How strong do you think a player is who chose Bxf3? 1200? 1400, tops? Bxf3 is probably a hard move to find for most players above 1400 USCF, I’m guessing. As soon as I saw this unexpected move, it reinforced my pre-game conclusion, so I began playing ultra-aggressively.
I maintained my advantage up to this next critical position with black to move. Can you find a genius move for black? (Not e5, as that would be an actual good move.)
If you cringed and said, “she played Qxb2,” you’re right. Ew.
If you are wondering how in the world this game was ultimately drawn, bear in mind that this game was played in my worst time control, so I’m basically playing panicked constantly, even on move one. In the game, because of nerves, I accidentally touched a piece I didn’t intend to (the B on e3), giving the most overrated player in NY the exchange(!), arriving in the following Morphy-esque position. This is my element: extreme material imbalances, a world of initiative, and an opponent with discombobulated pieces and lack of development. White to move.
The quiet Morphy-esque, properly timed O-O was played here. It is probably the quiet moves, like Nc3 in the game against the consultants, that I appreciate from Morphy the most: every move aggressive, then a quiet, sometimes developing, move is played, as if to sound the calm before the storm. Here was my beautiful storm. White to move and win.

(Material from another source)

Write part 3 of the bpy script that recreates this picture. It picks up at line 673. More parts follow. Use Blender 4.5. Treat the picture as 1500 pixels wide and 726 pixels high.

Sadly, the time control put me under so much pressure, and I felt win on the brink, that I wasn’t sure whether my spidey senses were trying to tell me that this move was the win or that I was a preparatory move away. I missed Be5 in the position above, but I saw it immediately after I made my move, and the opportunity disappeared. A moment of justice lost, and the most overrated player in NYC escaped with only minor rating damage. O, the inconstancy of Caissa!
The rest of the game can hardly be interest: I used my dynamic advantage to realize a material advantage of a N, B, and P versus a R in an ending, in which my opponent sac’d the R on the pawn. Not being able to mate with the minors in the few seconds left, I declared it drawn.
If ever you encounter the most overrated player in New York, look not at the Medusa, but keep your eyes on the board and take her unearned points. That’s what the scholastic players rated 1200 do when taking her points.